■ **DIRECTIONS FOR THIS TASK**: Begin at the line containing "Recreate this scene" and stop at the line containing "from mathutils.geometry import"; copy those lines exactly, ends included, and nothing else.

■ **RECORDS FOR THIS EXERCISE**:
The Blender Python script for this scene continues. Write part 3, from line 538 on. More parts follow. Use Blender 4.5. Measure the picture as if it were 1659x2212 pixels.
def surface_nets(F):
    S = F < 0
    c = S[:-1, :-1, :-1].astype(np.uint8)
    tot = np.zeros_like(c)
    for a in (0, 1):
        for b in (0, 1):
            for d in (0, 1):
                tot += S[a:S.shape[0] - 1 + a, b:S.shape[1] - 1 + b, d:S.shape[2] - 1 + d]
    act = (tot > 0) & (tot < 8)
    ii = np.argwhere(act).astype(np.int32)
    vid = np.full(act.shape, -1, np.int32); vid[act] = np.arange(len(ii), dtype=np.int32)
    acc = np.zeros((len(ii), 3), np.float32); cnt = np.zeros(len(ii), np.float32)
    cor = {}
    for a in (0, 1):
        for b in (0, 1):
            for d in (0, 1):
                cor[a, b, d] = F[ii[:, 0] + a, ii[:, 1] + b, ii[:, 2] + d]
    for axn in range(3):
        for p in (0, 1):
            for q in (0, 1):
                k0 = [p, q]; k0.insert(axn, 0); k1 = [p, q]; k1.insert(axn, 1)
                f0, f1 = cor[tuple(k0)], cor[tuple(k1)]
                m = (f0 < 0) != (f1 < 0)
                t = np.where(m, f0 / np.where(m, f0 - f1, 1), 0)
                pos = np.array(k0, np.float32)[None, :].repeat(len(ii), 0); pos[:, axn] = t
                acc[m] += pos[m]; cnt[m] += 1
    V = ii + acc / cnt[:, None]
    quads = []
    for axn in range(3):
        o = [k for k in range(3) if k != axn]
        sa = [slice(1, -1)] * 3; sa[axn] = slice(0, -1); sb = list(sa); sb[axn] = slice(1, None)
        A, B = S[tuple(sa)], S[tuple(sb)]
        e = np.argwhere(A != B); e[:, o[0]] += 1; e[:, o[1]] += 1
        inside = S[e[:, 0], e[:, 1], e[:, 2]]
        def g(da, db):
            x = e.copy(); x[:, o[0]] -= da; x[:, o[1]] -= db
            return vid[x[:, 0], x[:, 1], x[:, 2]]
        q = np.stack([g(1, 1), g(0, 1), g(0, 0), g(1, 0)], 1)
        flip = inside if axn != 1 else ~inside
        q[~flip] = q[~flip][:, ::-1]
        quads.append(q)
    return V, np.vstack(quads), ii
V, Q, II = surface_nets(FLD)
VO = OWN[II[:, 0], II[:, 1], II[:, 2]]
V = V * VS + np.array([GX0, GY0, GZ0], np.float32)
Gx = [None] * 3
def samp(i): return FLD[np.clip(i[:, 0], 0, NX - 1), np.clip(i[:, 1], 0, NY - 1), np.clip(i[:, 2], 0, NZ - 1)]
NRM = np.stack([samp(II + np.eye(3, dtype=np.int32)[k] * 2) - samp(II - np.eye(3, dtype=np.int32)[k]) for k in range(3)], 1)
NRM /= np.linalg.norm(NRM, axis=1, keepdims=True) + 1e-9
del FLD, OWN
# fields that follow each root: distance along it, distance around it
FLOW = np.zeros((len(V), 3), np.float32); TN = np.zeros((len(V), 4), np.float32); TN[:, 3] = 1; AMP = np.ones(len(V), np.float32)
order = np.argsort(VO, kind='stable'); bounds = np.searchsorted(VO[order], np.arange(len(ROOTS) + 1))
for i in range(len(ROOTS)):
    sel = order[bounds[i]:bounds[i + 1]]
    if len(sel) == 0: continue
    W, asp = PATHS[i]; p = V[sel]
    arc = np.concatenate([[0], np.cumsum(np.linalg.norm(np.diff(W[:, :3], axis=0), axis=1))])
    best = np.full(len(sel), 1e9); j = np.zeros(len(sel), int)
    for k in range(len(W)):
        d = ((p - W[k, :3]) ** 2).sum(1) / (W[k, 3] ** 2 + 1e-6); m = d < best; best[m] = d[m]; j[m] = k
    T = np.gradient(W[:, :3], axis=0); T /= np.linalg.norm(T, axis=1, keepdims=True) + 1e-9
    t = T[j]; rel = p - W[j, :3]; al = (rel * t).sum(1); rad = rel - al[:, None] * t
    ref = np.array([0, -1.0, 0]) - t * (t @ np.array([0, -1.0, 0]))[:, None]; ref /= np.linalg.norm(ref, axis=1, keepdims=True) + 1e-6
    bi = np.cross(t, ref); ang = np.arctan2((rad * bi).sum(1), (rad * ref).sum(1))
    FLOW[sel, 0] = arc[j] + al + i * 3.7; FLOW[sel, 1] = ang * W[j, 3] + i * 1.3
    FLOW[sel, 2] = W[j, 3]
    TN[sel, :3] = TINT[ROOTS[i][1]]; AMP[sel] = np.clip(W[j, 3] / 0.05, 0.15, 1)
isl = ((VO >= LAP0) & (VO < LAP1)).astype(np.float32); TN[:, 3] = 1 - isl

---

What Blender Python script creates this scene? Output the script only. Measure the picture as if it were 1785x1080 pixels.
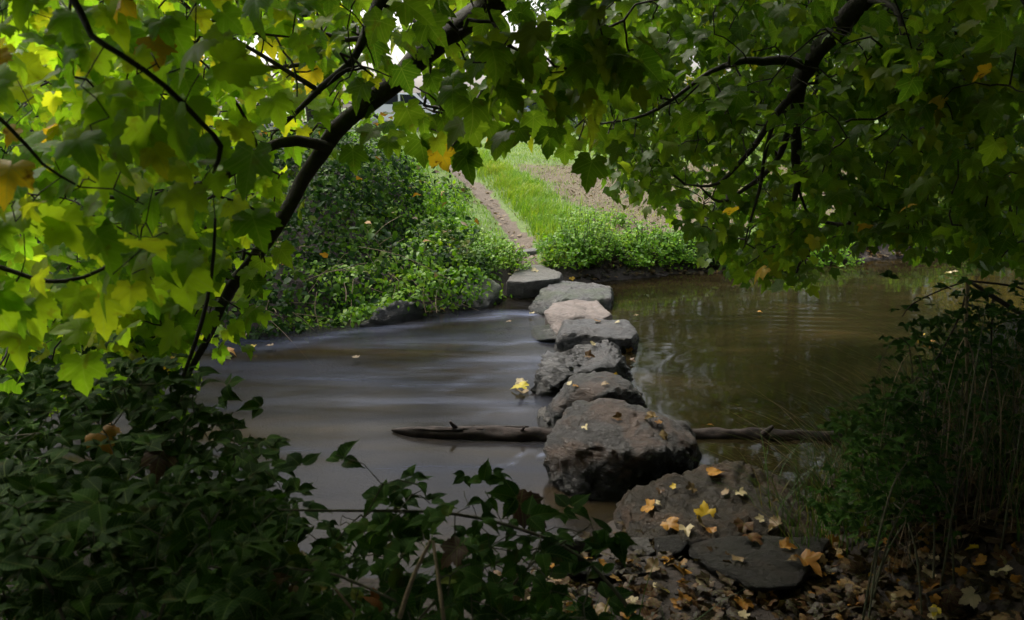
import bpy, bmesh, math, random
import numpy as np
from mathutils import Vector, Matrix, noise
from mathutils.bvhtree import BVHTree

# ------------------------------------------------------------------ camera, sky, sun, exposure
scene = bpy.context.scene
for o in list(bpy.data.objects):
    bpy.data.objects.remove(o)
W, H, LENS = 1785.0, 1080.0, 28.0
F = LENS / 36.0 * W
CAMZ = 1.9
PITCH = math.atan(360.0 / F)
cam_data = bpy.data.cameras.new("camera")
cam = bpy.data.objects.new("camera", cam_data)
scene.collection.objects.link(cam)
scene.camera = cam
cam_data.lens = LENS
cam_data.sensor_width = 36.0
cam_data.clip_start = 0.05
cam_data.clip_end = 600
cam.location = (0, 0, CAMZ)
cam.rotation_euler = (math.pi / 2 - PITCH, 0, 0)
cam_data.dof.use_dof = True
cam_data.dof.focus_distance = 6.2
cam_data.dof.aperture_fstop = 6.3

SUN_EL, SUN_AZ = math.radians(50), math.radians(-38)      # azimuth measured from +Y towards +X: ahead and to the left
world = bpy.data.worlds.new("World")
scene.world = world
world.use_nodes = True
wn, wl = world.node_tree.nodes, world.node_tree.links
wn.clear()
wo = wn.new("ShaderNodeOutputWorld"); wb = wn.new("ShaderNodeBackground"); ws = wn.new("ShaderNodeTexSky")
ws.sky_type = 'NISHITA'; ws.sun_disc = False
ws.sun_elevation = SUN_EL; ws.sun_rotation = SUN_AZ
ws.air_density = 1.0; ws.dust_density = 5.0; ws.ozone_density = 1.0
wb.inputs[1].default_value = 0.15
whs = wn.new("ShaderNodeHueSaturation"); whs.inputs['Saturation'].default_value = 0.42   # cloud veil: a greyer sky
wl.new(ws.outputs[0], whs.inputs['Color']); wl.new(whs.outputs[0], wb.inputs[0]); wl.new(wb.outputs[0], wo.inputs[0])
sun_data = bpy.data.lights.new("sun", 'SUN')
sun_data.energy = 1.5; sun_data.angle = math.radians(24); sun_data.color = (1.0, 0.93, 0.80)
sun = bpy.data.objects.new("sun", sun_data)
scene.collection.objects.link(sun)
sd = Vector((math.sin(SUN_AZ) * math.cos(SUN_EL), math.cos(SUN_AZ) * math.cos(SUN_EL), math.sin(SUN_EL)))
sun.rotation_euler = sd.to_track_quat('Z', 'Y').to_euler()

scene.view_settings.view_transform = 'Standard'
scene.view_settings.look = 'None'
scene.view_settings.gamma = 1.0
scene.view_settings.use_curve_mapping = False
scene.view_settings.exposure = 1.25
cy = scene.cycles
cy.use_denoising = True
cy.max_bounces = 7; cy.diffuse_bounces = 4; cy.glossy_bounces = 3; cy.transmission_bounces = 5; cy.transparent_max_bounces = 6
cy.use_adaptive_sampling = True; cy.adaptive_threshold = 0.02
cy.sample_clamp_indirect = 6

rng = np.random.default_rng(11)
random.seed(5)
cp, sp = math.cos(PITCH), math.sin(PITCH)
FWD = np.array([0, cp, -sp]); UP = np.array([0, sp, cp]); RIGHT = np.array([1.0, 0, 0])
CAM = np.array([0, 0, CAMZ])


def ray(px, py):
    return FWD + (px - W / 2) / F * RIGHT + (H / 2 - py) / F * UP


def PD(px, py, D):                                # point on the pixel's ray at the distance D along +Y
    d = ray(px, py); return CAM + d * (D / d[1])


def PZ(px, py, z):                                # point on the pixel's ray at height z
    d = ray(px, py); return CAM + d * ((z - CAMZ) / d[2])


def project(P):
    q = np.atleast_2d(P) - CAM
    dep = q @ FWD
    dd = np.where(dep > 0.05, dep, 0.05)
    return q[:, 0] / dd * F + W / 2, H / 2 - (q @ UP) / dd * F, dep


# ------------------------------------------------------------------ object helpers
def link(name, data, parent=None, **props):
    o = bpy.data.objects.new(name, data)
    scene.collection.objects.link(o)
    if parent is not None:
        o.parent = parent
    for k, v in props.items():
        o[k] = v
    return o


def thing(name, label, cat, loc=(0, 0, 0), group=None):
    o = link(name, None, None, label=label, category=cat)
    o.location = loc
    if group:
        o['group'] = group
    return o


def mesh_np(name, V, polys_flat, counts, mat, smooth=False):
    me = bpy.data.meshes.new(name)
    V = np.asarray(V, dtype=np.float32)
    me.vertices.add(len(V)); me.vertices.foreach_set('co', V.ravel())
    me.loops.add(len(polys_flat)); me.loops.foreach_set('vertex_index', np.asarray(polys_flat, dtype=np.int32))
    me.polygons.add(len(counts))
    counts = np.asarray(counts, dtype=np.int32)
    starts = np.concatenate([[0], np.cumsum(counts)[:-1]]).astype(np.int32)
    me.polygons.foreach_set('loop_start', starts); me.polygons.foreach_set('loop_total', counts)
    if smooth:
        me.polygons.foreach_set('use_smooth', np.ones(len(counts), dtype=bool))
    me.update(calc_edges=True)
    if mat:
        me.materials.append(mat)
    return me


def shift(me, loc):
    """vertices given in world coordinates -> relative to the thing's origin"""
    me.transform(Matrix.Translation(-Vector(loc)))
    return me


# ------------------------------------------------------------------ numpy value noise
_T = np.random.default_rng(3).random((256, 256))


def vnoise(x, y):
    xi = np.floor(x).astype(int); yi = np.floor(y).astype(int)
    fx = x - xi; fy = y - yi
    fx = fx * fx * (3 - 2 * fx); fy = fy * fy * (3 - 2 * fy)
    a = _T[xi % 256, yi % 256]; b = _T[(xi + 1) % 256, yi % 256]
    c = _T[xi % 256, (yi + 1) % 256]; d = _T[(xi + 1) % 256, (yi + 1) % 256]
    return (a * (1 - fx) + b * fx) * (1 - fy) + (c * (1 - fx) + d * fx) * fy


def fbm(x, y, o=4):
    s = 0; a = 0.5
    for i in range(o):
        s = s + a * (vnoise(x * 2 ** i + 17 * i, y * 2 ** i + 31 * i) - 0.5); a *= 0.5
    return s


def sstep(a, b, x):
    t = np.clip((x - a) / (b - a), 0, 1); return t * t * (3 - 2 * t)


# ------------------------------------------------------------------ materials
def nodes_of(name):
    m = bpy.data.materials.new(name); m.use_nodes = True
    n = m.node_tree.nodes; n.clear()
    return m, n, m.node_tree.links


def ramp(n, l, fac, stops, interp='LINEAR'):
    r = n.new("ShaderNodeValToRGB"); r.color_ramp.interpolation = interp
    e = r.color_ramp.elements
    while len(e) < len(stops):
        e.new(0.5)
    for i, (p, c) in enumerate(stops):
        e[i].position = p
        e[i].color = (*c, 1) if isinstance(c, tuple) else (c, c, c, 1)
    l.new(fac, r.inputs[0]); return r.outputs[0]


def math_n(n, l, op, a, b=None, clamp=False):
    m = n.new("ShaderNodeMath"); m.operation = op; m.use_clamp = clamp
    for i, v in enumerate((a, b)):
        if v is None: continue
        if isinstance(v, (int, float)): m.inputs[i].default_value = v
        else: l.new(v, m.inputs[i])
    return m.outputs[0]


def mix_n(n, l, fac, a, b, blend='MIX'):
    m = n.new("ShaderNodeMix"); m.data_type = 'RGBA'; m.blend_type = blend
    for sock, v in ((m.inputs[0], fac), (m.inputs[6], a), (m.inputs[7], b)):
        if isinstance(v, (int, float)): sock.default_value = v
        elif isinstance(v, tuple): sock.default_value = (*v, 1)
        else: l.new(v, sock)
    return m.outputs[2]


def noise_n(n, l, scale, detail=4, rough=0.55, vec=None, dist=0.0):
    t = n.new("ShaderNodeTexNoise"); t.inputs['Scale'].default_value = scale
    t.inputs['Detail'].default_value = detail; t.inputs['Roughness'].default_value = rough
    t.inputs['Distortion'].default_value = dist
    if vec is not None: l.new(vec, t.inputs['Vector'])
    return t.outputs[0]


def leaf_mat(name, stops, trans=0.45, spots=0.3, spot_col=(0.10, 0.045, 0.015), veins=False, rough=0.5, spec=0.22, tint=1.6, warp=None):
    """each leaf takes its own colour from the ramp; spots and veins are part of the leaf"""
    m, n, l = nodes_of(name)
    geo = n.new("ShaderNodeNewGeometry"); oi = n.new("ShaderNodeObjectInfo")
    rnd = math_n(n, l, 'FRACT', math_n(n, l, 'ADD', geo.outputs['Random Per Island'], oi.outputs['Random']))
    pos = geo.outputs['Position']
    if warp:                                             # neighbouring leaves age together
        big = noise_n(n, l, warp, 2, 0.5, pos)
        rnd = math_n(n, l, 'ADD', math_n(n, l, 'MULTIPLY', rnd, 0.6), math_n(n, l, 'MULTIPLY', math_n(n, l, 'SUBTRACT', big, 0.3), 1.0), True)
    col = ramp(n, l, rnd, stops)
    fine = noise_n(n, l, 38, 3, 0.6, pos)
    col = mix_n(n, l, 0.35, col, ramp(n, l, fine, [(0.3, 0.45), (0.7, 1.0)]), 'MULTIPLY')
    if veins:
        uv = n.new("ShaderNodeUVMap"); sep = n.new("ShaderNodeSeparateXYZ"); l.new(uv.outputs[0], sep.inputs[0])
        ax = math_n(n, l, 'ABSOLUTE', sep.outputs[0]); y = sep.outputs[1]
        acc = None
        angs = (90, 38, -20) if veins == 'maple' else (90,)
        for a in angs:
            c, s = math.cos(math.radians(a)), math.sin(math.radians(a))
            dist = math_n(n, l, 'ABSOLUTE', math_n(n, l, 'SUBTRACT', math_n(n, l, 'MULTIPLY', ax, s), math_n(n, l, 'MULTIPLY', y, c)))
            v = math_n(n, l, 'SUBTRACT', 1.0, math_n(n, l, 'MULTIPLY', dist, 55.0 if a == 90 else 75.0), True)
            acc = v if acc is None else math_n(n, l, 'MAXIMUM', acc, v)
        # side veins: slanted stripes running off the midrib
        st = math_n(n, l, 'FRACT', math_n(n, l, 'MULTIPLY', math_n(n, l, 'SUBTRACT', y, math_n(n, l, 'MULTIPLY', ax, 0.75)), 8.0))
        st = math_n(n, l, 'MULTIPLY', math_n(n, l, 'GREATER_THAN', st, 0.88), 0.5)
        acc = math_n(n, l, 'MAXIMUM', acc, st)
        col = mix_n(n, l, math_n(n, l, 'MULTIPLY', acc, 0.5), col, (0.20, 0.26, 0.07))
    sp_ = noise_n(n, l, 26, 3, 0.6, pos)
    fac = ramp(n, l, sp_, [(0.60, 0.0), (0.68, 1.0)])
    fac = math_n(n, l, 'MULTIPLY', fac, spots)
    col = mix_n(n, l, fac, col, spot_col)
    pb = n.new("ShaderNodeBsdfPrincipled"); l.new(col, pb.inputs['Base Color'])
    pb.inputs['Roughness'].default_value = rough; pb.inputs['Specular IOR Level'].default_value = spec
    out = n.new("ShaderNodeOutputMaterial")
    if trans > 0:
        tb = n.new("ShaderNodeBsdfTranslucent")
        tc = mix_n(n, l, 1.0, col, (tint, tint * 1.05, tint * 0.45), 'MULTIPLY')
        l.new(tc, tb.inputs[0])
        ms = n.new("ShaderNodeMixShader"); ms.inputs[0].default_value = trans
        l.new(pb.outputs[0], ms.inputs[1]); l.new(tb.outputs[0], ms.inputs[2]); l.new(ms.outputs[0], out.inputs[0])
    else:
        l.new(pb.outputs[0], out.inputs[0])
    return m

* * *

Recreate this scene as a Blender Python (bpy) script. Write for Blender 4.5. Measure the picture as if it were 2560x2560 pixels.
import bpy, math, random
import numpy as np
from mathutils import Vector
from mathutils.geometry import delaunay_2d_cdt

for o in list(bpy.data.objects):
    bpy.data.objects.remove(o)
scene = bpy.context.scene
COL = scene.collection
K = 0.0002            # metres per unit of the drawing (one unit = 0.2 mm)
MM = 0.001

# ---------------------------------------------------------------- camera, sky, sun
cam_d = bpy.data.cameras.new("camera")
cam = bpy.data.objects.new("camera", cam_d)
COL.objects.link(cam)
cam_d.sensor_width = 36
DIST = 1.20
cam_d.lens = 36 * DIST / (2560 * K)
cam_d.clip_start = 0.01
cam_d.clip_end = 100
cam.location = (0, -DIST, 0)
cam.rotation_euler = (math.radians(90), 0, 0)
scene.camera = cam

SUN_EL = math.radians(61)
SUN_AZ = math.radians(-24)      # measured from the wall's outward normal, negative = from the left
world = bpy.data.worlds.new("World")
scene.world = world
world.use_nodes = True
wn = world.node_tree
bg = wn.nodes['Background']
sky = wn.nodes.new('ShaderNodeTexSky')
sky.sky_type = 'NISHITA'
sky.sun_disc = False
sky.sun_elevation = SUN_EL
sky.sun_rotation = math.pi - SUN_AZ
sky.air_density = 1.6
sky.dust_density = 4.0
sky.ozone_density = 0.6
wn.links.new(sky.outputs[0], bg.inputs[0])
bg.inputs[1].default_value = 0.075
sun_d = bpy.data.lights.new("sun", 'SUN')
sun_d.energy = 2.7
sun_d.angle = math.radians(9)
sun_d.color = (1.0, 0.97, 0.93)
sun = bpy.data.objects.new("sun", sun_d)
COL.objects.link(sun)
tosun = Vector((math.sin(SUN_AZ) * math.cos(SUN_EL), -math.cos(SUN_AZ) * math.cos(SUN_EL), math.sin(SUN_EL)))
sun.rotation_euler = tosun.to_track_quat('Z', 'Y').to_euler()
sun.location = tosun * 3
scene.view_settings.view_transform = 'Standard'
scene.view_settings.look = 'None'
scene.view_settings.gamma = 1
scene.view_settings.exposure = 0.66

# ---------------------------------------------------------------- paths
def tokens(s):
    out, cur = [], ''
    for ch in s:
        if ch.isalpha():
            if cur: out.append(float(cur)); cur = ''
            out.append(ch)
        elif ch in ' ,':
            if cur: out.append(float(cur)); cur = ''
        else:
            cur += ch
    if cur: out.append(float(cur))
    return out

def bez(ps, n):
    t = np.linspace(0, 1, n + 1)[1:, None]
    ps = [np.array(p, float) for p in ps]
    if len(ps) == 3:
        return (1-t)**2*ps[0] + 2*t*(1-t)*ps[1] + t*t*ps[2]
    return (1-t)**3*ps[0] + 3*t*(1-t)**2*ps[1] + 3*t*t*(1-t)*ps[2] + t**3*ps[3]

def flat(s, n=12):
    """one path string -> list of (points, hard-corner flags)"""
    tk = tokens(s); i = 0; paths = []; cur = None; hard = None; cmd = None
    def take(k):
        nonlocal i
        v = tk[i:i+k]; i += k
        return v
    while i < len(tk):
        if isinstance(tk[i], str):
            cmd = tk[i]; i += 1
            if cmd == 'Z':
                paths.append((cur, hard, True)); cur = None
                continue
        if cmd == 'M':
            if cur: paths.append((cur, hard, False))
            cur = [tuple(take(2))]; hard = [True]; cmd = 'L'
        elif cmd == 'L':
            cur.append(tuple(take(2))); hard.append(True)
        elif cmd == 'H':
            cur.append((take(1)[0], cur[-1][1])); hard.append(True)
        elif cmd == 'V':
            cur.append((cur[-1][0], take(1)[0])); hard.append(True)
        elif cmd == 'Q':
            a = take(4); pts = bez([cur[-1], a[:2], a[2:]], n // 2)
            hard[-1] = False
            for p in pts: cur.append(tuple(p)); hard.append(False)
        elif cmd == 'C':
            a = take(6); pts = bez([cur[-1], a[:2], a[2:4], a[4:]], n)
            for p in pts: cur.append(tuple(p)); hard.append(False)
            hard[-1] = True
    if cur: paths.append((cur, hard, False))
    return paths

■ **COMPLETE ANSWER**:
Recreate this scene as a Blender Python (bpy) script. Write for Blender 4.5. Measure the picture as if it were 2560x2560 pixels.
import bpy, math, random
import numpy as np
from mathutils import Vector
from mathutils.geometry import delaunay_2d_cdt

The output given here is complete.